Southern Cross Media is not just defending its boardroom position; it is also pointing to solid operational performance as evidence of its effective leadership. The company reported approximately 9% growth in audio revenues during the first four months of 2025, surpassing prior guidance. Additionally, it has revised its non-revenue related cost expectations for FY25 downward by $5 million to around $265 million.

Further bolstering its outlook, Southern Cross Media plans to resume dividend payments with a final dividend for FY25, signaling confidence in cash flow and profitability. The company also announced a binding agreement to sell its remaining regional television assets in Tasmania, Spencer Gulf, Broken Hill, Mt Isa, Darwin, and other remote areas to Seven West Media, a move likely to streamline operations and sharpen focus on core audio businesses.

Share Price and Market Reaction

Sandon Capital’s initial investment in Southern Cross Media was at $0.51 per share in October 2024. Since then, the share price has climbed nearly 40%, closing at $0.71 on May 9, 2025. This appreciation reflects market optimism about the company’s recent performance and strategic initiatives, potentially undermining Sandon’s argument for board change.

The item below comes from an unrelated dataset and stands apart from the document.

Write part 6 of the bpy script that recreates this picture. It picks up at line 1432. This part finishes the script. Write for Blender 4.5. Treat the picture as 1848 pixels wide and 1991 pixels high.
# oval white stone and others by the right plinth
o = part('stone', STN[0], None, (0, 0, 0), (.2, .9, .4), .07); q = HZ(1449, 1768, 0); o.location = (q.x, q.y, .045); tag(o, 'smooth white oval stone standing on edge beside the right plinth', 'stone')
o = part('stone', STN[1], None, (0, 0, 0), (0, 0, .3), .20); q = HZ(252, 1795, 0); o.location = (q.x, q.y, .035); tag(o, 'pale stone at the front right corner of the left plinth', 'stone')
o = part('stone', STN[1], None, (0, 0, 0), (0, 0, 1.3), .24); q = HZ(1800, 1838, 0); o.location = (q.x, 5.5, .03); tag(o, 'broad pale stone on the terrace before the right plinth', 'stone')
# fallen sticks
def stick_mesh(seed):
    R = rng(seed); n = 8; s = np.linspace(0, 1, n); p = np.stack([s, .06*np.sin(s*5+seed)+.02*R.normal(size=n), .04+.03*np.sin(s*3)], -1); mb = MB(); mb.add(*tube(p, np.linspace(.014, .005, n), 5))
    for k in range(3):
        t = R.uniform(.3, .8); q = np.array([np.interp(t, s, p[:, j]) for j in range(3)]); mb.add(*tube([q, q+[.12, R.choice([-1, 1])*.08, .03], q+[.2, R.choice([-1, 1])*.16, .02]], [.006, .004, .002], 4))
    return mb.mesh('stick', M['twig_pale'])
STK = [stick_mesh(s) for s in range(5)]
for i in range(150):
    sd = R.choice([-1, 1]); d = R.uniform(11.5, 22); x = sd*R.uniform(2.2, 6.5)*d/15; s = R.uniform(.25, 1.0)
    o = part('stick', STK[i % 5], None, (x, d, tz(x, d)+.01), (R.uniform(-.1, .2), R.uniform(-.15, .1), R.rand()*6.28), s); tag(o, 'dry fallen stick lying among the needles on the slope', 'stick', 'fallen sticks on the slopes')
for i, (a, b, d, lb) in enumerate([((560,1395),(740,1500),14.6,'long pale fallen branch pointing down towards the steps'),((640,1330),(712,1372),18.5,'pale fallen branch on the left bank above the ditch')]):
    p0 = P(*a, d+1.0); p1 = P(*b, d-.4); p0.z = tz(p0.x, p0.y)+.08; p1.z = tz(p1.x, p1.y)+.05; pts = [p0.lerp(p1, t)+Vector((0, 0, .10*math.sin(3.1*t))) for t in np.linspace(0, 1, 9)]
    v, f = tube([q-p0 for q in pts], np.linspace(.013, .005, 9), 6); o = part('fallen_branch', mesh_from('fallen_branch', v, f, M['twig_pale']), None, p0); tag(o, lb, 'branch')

While the board dispute introduces some uncertainty, the strong shareholder backing and positive operational updates suggest Southern Cross Media is well-positioned to maintain its current course.

Bottom Line?

As Southern Cross Media rallies shareholder support and highlights growth, the unfolding boardroom contest will test investor patience and strategic resolve.

Questions in the middle?

  • Will Sandon Capital escalate its campaign or withdraw amid majority opposition?
  • How will the sale of regional TV assets impact Southern Cross Media’s long-term strategy?
  • Could renewed dividends sway undecided shareholders ahead of any potential vote?